Ambassador Allen Recounts France’s Gesture


Liberia’s Ambassador to France, Dr. C. William Allen, has acknowledged France’s numerous contributions to his country’s recovery period and expressed that Liberia will forever remain grateful to that European nation.

Making the statement while presenting his Letters of Credence on July 8, 2014 at the Elysee Palace in Paris, Ambassador Allen said “Liberia remains grateful to the people of France for their many support to it during the period of recovery from the 14 years of civil conflict.”

He told President Francois Hollande that after the period of catastrophe and anarchy in Liberia, France has provided financial and material support to the peacekeeping mission in Liberia and supported Liberia’s debt waiver.

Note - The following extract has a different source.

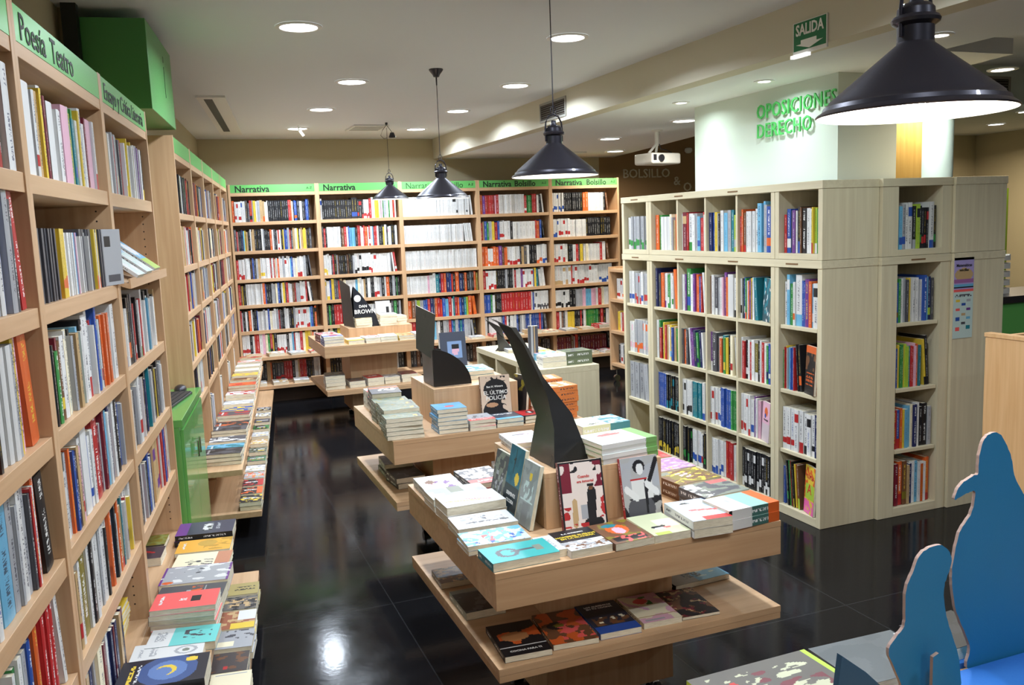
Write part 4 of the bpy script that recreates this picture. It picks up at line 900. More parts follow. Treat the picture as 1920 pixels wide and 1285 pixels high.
flat_book(1.70, 4.48, .1, .16, 0, .79, 3, A('w', ('n','s',5,.1)), 'w', 'white novel beside the raised box of the '+N2, .7, res=MD)
standing_book(1.423, 4.172, .7, .160, .235, -1, 8, .018, A((.66,.52,.40), ('e',.50,.70,.40,.22,'k'), ('n','k',9,.1,.2,.86,.85,.97), ('r',.3,.4,.8,.75,'k'), ('e',.82,.60,.08,.05,'k'), ('e',.45,.2,.42,.28,'k'), ('l',.7,.42,.95,.36,.04,(.66,.52,.40)), ('l',.75,.30,.98,.2,.05,(.66,.52,.40)), ('e',.35,.36,.2,.05,(.5,.28,.16))), 'u', 'novel El último policía with a black profile, standing against the raised box', H2,
    titles=[('Ben H. Winters', .014, -.02, .24, TW), ('EL ÚLTIMO', .027, .0, .09, TW), ('POLICÍA', .030, .0, -.03, TW)])
standing_book(1.63, 4.30, .7, .12, .215, -75, 6, .016, A('k', ('n','z',4,.2,0,.6,1,1), ('r',0,.3,1,.4,'k')), 'k', 'black cover standing at the right side of the raised box on the middle table', MD)
# back: book with a portrait
standing_book(1.36, 4.66, .89, .150, .225, -2, 8, .03, A((.05,.06,.09), ('r',.3,.35,.85,.75,(.2,.3,.5)), ('e',.58,.55,.14,.12,'i'), ('e',.58,.64,.15,.07,'k')), 'w', 'dark blue cover with a small portrait, standing behind the black standee', MD)
s2 = empty('cardboard_standee', T(0, 0, 0), 'black cardboard standee with an upright panel and rounded fin on the middle display table', 'standee')
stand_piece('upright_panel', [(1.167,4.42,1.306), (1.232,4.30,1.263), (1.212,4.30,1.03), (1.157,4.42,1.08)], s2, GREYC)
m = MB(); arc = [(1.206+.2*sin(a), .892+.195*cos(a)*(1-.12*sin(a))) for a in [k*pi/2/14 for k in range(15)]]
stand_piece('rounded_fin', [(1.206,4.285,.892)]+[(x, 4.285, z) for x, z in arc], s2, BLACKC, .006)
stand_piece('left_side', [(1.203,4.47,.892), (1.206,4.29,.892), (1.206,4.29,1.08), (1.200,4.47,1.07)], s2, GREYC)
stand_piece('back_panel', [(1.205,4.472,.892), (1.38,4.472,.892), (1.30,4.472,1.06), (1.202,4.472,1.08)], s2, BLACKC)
# middle table lower shelf
flat_book(1.045, 4.56, .150, .20, -3, .47, 3, A('k', ('n','d',5,.2), ('r',0,.9,1,1,'a')), 'a', 'dark pile at the back left of the lower shelf of the '+N2, .40, res=MD)
flat_book(1.04, 4.33, .150, .20, 2, .455, 2, A('k', ('n','d',6,.3)), 'k', 'black books at the left of the lower shelf of the '+N2, .40, res=MD)
# -- farthest table
for k, (x, y, w, h, ang, zt, n, a_, sp_, lb, zb) in enumerate([
  (1.265, 7.70, .17, .22, -3, .80, 3, A('w', ('r',0,.2,1,.5,'b'), ('e',.6,.7,.3,.2,'v')), 'b', 'white and blue thick volume at the front left', .72),
  (1.265, 7.98, .17, .22, 3, .79, 2, A('r', ('n','w',5,0)), 'm', 'dark red volume behind the left corner', .72),
  (1.455, 7.69, .14, .21, 0, .755, 1, A('q', ('r',0,0,1,.3,'y')), 'y', 'cream book with yellow foot in the front row', .72),
  (1.60, 7.69, .14, .21, 2, .765, 2, A('w', ('n','v',5,.1)), 'w', 'white and pink book in the front row', .72),
  (1.75, 7.68, .15, .21, -4, .768, 2, A('q', ('n','w',4,0)), 'w', 'cream book slightly turned in the front row', .72),
  (1.905, 7.68, .14, .21, -3, .765, 2, A('t', ('n','o',5,0)), 'y', 'tan patterned book in the front row', .72),
  (2.045, 7.68, .12, .2, 0, .77, 2, A('w', ('n','b',5,.2)), 'w', 'white book at the front right', .72),
  (1.60, 8.05, .15, .2, 2, .905, 4, A('q', ('n','t',5,0)), 'q', 'cream novel with tan edge, left pile on the raised box', .82),
  (1.84, 8.05, .16, .2, -3, .925, 5, A('w', ('r',0,.8,1,1,'k')), 'q', 'white novel, middle pile on the raised box', .82),
  (1.98, 8.16, .1, .2, 2, .89, 3, A('t', ('n','w',5,0)), 't', 'tan novel, right pile on the raised box', .82),
  (1.27, 7.75, .17, .23, -6, .45, 4, A('a', ('n','d',5,0)), 'w', 'thick grey green volume on the lower shelf', .33),
  (1.45, 7.74, .14, .2, 0, .385, 2, A('d', ('n','u',5,0)), 'w', 'dark grey novel on the lower shelf', .33),
  (1.61, 7.75, .15, .22, 4, .40, 2, A('r', ('t',.2,.4,.8,.6,'w')), 'w', 'bright red novel on the lower shelf', .33),
  (1.77, 7.76, .14, .2, 0, .39, 2, A('s', ('n','w',5,0)), 'w', 'silver grey novel on the lower shelf', .33),
  (1.93, 7.76, .15, .2, 0, .40, 2, A('m', ('n','u',5,0)), 'w', 'brown novel on the lower shelf', .33)]):
    flat_book(x, y, w, h, ang, zt, n, a_, sp_, lb+' of the '+N3, zb, up=0, res=(8, 10))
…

He also acknowledged that France has donated non-lethal weapons to the Liberia National Police among other support to some Liberian institutions.

Ambassador Allen then welcomed recent decision by the French Development Agency to resume activities in Liberia with support for the country’s energy sector, particularly in the areas of transmission and distribution.

He called for more support to the Institute of French Studies, Alliance Francaise that promotes and provides instruction in the French Language and culture.

He recalled that Alliance Francaise has played a key role in educating Liberian students, educators and diplomats in the French Language thus promoting the understanding of the French Language among Liberians.

He also urged the French Government to consider expanding its Consular Services in Liberia to include the issuance of visas.

In addition to the request, Ambassador Allen said Liberia would like to see more French support for programs that promote regional integration and unity amongst Mano River Union and ECOWAS countries such as infrastructure projects funded by the African Development Bank (AfDB).

Receiving the letters, French President Hollande in a brief remark lauded President Ellen Johnson Sirleaf and the people of Liberia for assisting to restore peace in Mali by contributing a peace-keeping contingent to that sisterly West African Country.

President Hollande said the Liberian peacekeepers are helping to restore peace in Mali and their efforts are worth commendations.

President Hollande added that the presence of the French Development Agency in Liberia will further promote France-Liberia relations and assist Liberia in its recovery.

Liberia and France have enjoyed  cordial relations since 1852 when France recognized Liberia as an independent country.

The new Liberia Ambassador Extraordinary and Plenipotentiary to France is former President of the Press Union of Liberia, former Director General of the Civil Service Agency and former Minister of Information, Culture and Tourism of Liberia.

He holds the Doctor of Philosophy( Ph.D) in Mass Communication from Syracuse University, USA,  a Master of Public Administration (MPA) California State University and  Bachelor of Arts Degree in Journalism from the Pulliam School of Journalism, Franklin College.

Ambassador Allen took up his post in Paris, France in March this year.

Liberia and France have long history of relationship dating far back in the 1800s.  France was among a few European countries to recognize Liberia’s premature independence in 1847, and has been involved in close diplomatic tie with Liberia.

France’s Ambassador had presented Letters of Credence to Liberian President Ellen Johnson Sirleaf earlier, and the official takeover by Dr. Allen sums up the two countries’ diplomatic relations.

Unlike other European countries including Germany and Sweden that have history of concession with Liberia, France does not have, but Liberia has remained at the receiving end of its gesture just under mutualism.

Though the two countries’ relationship is solid, the stumbling block that impedes the flowing of their citizens in both countries is language barrier.

Not many Liberians speak French and the language is not emphasized in academic institutions in Liberia as may be done in French speaking countries in West Africa.